Tatler’s Guide To Diplomatic Etiquette

Tatler’s Guide To Diplomatic Etiquette
By Chloe Pek
June 12, 2018

It is not difficult to display good manners. In fact, nearly all the rules you’ve read or heard about social etiquette simply stem from common sense, respect, and consideration for others. The consequences of bad behaviour? A discreet eye-roll from the person you have offended, getting uninvited to parties, and developing a bad cred within your business or social group.

When it comes to diplomatic etiquette, however, the stakes are much higher. It is why political figures and government officials follow a strict set of protocols, especially when interacting with their foreign counterparts.

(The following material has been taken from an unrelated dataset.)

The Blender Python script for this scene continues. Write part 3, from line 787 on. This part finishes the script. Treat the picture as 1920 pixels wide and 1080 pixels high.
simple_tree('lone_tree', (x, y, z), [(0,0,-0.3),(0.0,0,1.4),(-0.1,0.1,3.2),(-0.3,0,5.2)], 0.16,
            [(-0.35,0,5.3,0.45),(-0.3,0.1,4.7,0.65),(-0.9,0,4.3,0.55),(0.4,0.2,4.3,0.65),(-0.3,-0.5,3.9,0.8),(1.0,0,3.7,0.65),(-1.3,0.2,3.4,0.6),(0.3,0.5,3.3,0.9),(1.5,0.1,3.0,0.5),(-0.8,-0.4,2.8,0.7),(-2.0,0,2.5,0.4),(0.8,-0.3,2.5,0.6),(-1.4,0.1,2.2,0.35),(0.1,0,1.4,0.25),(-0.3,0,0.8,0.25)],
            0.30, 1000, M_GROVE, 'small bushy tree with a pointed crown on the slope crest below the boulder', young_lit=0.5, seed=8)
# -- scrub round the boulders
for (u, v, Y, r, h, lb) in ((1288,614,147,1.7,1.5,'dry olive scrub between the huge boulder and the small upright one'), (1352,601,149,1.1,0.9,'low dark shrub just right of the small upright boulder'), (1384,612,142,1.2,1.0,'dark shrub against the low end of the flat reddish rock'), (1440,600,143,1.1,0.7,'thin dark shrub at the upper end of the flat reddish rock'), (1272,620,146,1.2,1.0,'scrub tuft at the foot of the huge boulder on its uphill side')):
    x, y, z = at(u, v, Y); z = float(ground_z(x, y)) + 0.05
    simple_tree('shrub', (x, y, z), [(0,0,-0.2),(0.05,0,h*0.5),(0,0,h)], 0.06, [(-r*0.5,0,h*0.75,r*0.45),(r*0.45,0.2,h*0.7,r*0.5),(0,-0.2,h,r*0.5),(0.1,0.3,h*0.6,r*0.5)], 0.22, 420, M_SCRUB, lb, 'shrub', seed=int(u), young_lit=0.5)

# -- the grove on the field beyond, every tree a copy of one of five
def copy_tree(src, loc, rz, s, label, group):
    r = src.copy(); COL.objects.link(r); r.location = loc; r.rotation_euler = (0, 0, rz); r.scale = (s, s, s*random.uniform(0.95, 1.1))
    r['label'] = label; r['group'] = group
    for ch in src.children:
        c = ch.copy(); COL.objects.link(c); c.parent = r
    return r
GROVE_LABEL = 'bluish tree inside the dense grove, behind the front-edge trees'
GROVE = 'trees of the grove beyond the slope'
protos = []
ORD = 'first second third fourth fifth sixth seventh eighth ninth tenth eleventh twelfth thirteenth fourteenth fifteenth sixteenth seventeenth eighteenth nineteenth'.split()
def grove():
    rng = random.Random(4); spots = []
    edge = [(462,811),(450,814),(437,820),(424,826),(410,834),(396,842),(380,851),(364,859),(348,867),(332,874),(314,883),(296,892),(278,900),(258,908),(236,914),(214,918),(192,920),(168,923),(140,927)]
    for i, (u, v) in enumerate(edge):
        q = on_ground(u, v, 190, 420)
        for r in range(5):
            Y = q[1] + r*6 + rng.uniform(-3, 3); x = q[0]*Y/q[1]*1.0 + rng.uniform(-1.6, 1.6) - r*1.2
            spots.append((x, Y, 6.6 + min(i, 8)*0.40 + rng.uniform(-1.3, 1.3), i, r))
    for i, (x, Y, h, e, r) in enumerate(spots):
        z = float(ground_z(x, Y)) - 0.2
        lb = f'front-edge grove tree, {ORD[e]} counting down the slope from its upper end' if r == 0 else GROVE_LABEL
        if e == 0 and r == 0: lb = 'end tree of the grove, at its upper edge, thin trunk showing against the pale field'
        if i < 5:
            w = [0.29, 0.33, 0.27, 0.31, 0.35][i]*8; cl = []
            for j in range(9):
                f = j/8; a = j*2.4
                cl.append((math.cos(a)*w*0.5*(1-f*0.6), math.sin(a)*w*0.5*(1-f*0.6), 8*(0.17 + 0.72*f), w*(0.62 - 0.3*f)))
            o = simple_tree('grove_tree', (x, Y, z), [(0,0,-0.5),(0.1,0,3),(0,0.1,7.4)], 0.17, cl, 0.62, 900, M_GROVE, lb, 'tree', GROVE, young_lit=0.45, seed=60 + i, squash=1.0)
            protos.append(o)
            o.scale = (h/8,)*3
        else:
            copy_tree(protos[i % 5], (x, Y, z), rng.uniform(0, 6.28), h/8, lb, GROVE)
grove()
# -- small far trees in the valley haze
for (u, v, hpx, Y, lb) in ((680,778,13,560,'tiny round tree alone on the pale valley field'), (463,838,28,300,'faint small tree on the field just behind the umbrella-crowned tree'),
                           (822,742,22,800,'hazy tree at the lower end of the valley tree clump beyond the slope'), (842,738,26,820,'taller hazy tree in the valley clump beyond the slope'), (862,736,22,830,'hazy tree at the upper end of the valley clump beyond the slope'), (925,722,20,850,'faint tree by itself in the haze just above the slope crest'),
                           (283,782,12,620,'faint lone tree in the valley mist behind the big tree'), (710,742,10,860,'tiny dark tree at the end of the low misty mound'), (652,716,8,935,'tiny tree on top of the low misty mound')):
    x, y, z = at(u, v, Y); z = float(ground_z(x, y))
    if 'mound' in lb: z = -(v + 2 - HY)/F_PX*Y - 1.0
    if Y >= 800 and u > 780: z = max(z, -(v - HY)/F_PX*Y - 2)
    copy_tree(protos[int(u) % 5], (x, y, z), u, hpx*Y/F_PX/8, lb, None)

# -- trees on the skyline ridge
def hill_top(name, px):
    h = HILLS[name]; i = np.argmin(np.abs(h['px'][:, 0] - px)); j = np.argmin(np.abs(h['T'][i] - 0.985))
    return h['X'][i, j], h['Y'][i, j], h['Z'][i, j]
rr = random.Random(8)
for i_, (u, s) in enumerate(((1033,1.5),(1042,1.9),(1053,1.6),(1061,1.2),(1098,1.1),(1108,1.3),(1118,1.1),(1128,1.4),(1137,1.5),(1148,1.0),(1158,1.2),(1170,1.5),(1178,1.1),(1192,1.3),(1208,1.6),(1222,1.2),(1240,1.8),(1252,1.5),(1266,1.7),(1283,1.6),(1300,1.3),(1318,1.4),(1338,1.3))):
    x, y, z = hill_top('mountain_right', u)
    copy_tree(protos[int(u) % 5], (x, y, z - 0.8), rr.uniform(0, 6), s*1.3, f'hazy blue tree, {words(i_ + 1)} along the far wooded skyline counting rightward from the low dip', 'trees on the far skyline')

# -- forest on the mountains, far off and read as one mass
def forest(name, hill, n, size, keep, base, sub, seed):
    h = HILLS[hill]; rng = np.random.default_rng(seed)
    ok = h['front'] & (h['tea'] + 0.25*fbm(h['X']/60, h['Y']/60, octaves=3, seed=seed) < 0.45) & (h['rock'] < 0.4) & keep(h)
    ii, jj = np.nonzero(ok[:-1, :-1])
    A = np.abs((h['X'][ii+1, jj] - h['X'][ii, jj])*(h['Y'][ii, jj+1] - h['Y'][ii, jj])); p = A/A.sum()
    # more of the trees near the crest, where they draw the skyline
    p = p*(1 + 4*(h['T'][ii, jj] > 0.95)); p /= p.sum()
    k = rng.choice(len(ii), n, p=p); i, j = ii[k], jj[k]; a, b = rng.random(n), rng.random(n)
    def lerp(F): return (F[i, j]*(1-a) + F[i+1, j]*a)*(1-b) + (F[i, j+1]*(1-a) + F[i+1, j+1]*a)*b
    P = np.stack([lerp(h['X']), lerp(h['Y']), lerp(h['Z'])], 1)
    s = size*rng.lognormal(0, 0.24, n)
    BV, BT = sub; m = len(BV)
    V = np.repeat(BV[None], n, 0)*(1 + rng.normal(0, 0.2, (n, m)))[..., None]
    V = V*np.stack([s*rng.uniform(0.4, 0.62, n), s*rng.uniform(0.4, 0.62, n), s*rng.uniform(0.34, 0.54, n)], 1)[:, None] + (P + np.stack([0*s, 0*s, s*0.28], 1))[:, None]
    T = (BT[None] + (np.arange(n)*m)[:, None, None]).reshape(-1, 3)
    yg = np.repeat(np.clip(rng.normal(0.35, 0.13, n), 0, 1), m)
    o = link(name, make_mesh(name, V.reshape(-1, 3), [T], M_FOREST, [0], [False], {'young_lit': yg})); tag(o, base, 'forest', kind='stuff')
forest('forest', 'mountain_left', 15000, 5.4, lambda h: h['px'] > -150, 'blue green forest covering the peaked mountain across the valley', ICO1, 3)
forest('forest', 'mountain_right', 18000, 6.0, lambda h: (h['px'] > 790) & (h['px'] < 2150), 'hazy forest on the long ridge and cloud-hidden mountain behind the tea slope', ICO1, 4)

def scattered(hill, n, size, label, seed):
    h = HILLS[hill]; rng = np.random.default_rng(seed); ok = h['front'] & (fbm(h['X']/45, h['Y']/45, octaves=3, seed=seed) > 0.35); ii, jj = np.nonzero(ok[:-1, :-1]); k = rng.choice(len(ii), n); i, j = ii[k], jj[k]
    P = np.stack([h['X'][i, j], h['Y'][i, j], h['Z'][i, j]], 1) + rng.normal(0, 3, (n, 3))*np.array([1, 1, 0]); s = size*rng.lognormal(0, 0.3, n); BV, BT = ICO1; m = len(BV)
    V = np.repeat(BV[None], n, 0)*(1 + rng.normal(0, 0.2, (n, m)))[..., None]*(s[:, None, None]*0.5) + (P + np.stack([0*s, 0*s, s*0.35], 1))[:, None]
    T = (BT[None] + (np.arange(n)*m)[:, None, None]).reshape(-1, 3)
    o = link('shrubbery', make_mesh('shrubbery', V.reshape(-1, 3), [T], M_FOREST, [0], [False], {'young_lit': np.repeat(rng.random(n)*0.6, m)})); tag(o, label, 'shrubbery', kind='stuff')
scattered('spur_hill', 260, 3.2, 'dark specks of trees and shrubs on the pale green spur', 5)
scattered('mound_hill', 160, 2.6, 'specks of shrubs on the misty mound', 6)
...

With the North Korea–United States summit taking place on our sunny island today, we take a look at the basic rules of etiquette that diplomats today observe, in an effort to avoid sparking off a trade war or a nuclear conflict.

1/4Titles and address 

No matter how well two politicians know one another, they should always address each other by the right titles and last names when they are representing their office, instead of using first names. Presidents should be addressed as Mr. President or Madam President, and in the case of North Korean leader Kim Jong Un, Chairman Kim.


Communication and cultural barriers are unavoidable between two foreign delegates, which makes protocol all the more important. If the two diplomats do not share a common language, an interpreter should always be on hand to correct mistakes and misunderstandings. Three things you should never do when conversing: one, imitate your company's accent when they speak in your native language; two, use profanities or racial slurs; and three, make jokes, because humour can be very language-specific.


Social media

According to Twitter’s verified list, there are 64 world leaders who tweet. The social media platform is a great medium for policymakers to hold conversations with citizens, and engage with foreign publics. What it is not good for, however, is tweeting fake news, engaging in Twitter spats with foreign political figures, and retweeting videos that promote racist beliefs.


Attending diplomatic functions

Different occasions dictate specific dress, so respect the dress code your host has outlined for the event. Punctuality is also of the utmost importance, so take note of the local concept of social time—arrive early and leave at the appropriate time, without overstaying your welcome. Leaving too early can also be seen as a snub, unless you have excused yourself beforehand with good reason.